Pour rester unis, les Européens renoncent aux sanctions
En ce sens, l'affaire d'espionnage tombait à pic. Le programme américain de surveillance d'internet "Prism" et le contrôle des moyens de communication par l'agence nationale de sécurité NSA préoccupent les Européens depuis longtemps. Mais les révélations sur l'ampleur des écoutes étaient l'occasion de marquer le coup et de demander au moins le report, sinon le gel de l'ouverture des négociations de libre-échange jusqu'à ce que toute la lumière soit faite.
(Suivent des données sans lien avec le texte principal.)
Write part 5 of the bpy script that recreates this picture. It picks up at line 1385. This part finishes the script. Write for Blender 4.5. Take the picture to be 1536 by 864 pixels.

La France évoquait une suspension temporaire de 15 jours ; le Parlement européen semblait prêt à aller dans ce sens. Mais sans même attendre son vote (qui aurait été symbolique), la Commission et les États membres ont annoncé l'ouverture des discussions à la date prévue du 8 juillet . La France a préféré éviter le clash. Le lendemain les eurodéputés ont eux aussi renoncé à exiger un quelconque gel ou report ; même la demande d'accorder l'asile politique au "lanceur d'alerte", Edward Snowden, a été rejetée par une grande majorité.
Finalement, après avoir crié au scandale, les Européens préfèrent avaler des couleuvres , au nom de l'unité et de la défense des intérêts commerciaux et économiques des deux côtés de l'Atlantique. Les plus optimistes espèrent même que l'émotion suscitée par le scandale aura permis d'inverser le rapport de force, et qu'en acceptant de s'asseoir à la table des négociations, les Européens réussiront à imposer leurs normes aux Américains.
Ils ont en tout cas obtenu que parallèlement à ces négociations se tienne un groupe de travail sur les programmes américains de collecte de données et de renseignements, chargé également de faire la lumière sur les allégations d'espionnage. Des experts européens du renseignement y participeront aux côtés de leurs homologues américains. A la demande de la France, ces deux premières réunions se tiennent le même jour et dans la même ville, Washington. Reste à espérer qu'au delà du symbole, l'Europe aura fait le bon calcul, et ne se sera pas simplement couchée.